Wednesday 2 December 2009

Granadaland goes digital

It feels like it's been talked about for years.   Ah, right - it has.

The much-vaunted digital switchover came to Granadaland this morning and sixty years of broadcasting tradition were wiped out at the flick of a switch (probably).   Sadly, but predictably, neither the public-funded BBC nor the once federal ITV saw fit to mark the occasion with any kind of "farewell to analogue" special.   Granted, that sounds horrendously dull, but done well, it could have been an interesting and fitting look back at television's halcyon days.

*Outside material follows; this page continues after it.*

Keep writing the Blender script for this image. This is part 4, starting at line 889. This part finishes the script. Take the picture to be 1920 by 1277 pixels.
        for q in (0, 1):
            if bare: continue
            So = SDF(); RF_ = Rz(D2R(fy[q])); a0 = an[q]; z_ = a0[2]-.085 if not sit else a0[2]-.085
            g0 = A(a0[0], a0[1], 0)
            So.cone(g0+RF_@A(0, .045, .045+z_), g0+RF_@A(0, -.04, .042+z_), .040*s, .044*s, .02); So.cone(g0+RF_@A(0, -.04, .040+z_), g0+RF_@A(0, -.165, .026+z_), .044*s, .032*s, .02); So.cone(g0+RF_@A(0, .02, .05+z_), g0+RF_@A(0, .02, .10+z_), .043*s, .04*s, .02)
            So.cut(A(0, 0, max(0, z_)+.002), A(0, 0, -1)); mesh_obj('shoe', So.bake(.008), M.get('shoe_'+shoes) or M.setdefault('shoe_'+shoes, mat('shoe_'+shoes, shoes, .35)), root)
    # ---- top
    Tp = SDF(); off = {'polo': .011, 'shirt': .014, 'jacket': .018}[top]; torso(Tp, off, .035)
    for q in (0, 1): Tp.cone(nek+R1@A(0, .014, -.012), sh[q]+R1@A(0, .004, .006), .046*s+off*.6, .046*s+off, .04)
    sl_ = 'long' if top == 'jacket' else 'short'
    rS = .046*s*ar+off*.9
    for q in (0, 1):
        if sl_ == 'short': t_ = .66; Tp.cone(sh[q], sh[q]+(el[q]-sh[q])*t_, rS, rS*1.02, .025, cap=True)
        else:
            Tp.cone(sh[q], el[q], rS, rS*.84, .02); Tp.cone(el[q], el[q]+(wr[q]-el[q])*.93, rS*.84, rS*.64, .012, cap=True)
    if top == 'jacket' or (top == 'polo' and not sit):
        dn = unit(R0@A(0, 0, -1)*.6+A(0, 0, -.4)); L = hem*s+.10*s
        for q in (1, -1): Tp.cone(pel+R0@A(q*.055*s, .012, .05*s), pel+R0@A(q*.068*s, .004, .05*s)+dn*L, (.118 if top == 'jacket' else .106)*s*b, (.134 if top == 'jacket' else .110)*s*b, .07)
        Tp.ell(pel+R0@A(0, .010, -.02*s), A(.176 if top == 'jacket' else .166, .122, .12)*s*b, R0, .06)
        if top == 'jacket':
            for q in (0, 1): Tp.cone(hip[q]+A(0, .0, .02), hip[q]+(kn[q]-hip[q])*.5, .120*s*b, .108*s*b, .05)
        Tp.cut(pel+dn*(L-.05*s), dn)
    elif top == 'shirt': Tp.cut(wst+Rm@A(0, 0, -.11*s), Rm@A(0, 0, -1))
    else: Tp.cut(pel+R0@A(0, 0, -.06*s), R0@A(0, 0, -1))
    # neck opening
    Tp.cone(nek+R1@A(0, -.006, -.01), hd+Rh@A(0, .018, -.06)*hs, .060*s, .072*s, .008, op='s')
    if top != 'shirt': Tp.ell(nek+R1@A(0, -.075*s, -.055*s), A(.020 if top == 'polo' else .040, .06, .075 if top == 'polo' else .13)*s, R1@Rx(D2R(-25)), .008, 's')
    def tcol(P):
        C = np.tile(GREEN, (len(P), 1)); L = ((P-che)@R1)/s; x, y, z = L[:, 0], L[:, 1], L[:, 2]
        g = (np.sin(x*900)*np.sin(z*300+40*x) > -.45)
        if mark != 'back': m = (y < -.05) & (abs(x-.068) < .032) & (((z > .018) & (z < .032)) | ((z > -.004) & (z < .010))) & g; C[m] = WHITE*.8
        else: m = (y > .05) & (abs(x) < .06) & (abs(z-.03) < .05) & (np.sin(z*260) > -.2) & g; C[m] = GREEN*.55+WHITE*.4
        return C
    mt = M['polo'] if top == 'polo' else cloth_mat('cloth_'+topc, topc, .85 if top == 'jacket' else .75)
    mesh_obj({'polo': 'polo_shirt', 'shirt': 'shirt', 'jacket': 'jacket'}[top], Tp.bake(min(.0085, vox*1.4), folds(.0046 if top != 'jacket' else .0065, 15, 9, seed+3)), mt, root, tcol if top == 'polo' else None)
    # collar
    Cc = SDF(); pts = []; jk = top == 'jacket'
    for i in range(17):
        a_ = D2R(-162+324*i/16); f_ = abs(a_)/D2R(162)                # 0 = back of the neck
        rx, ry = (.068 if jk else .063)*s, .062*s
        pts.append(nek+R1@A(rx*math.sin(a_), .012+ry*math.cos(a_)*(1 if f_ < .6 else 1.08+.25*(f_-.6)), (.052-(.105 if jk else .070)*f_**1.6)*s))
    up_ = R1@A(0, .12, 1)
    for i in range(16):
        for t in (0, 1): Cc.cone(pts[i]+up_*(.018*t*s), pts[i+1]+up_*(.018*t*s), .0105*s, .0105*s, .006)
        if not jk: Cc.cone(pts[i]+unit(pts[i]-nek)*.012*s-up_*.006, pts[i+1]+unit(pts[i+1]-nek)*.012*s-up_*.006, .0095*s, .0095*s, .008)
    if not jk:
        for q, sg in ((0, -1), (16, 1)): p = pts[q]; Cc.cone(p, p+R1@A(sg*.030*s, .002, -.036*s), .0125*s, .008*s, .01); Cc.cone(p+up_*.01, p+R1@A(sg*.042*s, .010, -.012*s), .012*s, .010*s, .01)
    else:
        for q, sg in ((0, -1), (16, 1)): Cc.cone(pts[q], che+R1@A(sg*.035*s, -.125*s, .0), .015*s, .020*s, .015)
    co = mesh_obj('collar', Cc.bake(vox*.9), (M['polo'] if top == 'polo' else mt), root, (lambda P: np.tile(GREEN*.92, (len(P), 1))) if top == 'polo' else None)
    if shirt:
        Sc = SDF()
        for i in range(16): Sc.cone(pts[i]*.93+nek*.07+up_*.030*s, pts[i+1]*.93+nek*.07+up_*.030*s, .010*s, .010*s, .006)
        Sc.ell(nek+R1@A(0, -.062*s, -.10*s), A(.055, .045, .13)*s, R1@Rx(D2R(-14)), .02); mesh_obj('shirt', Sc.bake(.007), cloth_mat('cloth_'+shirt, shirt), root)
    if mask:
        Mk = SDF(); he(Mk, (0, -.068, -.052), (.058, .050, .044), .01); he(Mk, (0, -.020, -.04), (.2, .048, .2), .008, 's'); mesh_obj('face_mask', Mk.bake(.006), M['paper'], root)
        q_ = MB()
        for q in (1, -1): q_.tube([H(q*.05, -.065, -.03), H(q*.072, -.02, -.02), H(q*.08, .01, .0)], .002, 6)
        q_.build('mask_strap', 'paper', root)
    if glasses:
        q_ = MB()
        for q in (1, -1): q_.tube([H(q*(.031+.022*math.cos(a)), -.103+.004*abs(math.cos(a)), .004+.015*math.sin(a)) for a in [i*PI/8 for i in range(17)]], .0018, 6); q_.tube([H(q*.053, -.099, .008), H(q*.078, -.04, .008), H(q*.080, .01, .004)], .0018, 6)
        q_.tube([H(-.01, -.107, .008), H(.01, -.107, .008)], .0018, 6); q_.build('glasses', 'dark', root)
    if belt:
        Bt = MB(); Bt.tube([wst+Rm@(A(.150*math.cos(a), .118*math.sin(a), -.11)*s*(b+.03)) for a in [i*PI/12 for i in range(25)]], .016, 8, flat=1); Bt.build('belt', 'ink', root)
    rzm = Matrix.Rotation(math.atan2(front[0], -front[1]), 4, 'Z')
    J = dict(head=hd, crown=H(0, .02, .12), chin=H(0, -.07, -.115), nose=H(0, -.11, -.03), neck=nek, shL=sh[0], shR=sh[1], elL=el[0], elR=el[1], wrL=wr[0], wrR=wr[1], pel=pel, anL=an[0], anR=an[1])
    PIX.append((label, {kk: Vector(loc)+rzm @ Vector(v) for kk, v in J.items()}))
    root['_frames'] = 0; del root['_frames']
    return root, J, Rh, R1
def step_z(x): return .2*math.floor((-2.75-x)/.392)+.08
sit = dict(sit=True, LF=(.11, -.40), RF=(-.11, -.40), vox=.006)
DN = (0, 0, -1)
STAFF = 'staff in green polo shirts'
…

For those days are now surely gone.   There's always the danger of a rose-tinted view of television from days of yore, but the plethora of choice heralded by digital is in no way proportional to quality.   Remember when television was just about modern enough to be good, but still remained a comforting, genuinely exciting presence in the corner of the living room?   It was probably around the mid-1980s, when we had four whole channels to choose from and the medium was a cohesive, homogenising force - while still being quaint enough not to broadcast for much of the day.   Now, it just feels like everything's been done before - only better.

As for the demise of Ceefax/Teletext, it's an insult that these once innovative (and still undeniably useful and used) services have been replaced by digital text, a set up so woefully inadequate as not to be worthy of the name.   The rectilinear graphics of our youth could have survived into the digital age - but nobody cared enough to save them.

Today, more than usual, I feel like an analogue man in digital times.